• _Given task_
Copy the listing below line for line, starting at its first line and ending with the line that has "return tag(o, label, cat, group)" in it. Add nothing.

• _Given data_
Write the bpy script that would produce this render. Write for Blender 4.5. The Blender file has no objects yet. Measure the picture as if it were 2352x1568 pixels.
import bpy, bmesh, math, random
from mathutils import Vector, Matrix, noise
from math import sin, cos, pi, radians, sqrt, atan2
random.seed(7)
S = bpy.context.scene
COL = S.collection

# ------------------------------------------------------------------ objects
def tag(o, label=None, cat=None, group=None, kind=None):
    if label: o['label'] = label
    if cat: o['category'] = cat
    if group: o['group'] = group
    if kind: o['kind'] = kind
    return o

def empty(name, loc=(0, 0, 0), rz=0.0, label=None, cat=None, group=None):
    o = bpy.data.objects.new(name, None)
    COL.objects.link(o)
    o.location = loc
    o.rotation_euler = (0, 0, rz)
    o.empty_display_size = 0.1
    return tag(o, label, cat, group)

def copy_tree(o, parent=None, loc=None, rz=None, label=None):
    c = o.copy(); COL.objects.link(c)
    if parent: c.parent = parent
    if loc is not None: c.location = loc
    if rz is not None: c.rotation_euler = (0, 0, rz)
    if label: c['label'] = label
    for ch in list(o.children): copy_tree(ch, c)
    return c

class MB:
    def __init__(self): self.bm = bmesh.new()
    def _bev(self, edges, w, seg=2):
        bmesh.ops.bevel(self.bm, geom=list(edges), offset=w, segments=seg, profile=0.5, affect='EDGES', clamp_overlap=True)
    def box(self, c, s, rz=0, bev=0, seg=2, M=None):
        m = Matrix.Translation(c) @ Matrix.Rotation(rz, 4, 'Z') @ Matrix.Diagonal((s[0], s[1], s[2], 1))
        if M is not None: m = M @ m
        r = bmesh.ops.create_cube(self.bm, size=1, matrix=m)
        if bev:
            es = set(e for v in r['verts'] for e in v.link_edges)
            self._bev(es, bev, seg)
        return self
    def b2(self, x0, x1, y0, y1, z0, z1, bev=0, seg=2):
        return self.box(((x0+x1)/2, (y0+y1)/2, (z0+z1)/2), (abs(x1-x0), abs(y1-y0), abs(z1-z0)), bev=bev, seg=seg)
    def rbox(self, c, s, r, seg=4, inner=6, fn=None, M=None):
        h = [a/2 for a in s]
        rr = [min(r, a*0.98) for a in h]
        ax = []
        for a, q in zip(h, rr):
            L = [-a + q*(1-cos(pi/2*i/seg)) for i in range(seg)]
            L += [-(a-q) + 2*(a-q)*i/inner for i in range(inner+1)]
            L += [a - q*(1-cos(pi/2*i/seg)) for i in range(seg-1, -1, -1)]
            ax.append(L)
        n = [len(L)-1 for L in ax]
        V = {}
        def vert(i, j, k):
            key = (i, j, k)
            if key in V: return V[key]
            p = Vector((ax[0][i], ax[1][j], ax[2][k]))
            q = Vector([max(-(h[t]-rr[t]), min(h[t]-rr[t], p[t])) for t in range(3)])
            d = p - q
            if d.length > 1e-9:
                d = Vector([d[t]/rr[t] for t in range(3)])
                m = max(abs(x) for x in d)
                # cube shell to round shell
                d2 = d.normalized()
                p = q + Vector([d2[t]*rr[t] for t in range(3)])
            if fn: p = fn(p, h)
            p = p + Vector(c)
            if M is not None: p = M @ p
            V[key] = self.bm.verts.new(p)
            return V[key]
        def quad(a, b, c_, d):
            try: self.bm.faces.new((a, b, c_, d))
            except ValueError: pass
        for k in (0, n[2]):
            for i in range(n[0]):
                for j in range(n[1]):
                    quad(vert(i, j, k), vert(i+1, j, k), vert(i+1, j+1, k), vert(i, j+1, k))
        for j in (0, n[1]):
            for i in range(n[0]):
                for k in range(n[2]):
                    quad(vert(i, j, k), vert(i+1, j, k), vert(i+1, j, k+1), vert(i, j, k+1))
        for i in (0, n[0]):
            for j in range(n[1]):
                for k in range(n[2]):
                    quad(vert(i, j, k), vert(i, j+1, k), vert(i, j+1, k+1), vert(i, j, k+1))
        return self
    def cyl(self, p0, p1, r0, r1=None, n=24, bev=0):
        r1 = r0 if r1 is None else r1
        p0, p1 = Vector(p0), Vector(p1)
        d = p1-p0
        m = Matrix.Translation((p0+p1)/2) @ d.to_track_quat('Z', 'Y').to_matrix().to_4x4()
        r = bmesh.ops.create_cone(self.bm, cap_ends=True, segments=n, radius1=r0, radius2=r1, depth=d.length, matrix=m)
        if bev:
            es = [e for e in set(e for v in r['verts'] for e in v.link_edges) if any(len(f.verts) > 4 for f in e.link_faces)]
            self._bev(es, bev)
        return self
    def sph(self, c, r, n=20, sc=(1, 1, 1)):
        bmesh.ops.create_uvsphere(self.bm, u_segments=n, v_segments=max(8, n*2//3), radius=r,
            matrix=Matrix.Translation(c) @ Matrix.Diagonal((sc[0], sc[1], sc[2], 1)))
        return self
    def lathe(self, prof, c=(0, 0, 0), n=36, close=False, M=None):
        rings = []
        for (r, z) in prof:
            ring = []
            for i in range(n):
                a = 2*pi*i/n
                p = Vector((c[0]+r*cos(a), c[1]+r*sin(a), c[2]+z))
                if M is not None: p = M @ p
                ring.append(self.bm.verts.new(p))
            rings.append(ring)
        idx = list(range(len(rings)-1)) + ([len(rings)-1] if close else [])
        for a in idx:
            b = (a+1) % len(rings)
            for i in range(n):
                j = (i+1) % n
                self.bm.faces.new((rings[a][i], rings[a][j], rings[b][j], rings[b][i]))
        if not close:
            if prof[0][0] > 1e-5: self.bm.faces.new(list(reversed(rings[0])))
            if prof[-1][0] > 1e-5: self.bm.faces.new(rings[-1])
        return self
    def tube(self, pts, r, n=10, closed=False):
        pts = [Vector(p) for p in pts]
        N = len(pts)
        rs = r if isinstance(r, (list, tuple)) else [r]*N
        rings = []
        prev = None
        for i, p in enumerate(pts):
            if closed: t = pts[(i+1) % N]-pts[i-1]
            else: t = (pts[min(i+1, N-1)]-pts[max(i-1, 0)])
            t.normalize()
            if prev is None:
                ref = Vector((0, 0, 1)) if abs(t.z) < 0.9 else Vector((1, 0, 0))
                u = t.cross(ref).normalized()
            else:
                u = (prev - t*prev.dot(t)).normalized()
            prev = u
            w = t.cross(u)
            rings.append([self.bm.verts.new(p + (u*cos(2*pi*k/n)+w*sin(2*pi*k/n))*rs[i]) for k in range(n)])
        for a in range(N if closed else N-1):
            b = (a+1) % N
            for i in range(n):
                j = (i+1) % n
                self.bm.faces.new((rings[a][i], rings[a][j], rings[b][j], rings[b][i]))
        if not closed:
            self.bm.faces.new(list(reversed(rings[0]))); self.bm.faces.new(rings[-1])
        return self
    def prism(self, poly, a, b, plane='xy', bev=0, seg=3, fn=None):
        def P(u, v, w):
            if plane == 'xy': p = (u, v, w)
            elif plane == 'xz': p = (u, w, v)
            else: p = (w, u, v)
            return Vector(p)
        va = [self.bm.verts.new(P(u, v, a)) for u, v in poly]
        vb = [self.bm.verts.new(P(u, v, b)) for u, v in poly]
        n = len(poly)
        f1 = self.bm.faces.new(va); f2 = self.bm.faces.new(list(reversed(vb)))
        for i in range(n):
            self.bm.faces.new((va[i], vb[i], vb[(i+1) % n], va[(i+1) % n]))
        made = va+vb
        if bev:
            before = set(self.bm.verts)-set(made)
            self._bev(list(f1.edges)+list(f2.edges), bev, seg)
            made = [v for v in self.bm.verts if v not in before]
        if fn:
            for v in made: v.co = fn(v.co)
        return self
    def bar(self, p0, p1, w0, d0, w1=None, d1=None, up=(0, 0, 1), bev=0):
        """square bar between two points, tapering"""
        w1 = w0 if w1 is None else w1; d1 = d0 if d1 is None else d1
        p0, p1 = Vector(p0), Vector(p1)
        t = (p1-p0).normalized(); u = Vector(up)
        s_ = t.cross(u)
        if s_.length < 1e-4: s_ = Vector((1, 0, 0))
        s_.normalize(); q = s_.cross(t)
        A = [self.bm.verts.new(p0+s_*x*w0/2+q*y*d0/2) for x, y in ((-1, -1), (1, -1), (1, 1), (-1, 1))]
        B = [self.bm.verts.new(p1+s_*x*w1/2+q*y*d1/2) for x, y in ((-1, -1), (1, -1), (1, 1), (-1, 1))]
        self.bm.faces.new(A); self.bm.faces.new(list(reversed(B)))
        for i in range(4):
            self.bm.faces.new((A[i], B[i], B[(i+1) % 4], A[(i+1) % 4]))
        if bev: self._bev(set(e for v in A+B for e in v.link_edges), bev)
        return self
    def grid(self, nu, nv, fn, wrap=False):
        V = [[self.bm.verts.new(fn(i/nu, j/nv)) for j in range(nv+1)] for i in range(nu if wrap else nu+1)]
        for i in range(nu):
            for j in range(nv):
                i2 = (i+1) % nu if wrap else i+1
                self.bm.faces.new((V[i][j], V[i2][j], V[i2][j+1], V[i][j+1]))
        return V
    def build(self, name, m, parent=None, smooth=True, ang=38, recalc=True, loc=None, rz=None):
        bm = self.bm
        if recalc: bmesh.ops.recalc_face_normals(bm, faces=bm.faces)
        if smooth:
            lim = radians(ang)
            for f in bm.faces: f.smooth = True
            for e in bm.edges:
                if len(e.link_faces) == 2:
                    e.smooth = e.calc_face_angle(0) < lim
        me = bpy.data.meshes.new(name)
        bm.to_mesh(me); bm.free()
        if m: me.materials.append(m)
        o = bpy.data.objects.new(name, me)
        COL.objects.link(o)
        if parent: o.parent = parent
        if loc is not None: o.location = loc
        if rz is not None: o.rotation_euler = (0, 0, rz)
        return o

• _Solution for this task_
Write the bpy script that would produce this render. Write for Blender 4.5. The Blender file has no objects yet. Measure the picture as if it were 2352x1568 pixels.
import bpy, bmesh, math, random
from mathutils import Vector, Matrix, noise
from math import sin, cos, pi, radians, sqrt, atan2
random.seed(7)
S = bpy.context.scene
COL = S.collection

# ------------------------------------------------------------------ objects
def tag(o, label=None, cat=None, group=None, kind=None):
    if label: o['label'] = label
    if cat: o['category'] = cat
    if group: o['group'] = group
    if kind: o['kind'] = kind
    return o

def empty(name, loc=(0, 0, 0), rz=0.0, label=None, cat=None, group=None):
    o = bpy.data.objects.new(name, None)
    COL.objects.link(o)
    o.location = loc
    o.rotation_euler = (0, 0, rz)
    o.empty_display_size = 0.1
    return tag(o, label, cat, group)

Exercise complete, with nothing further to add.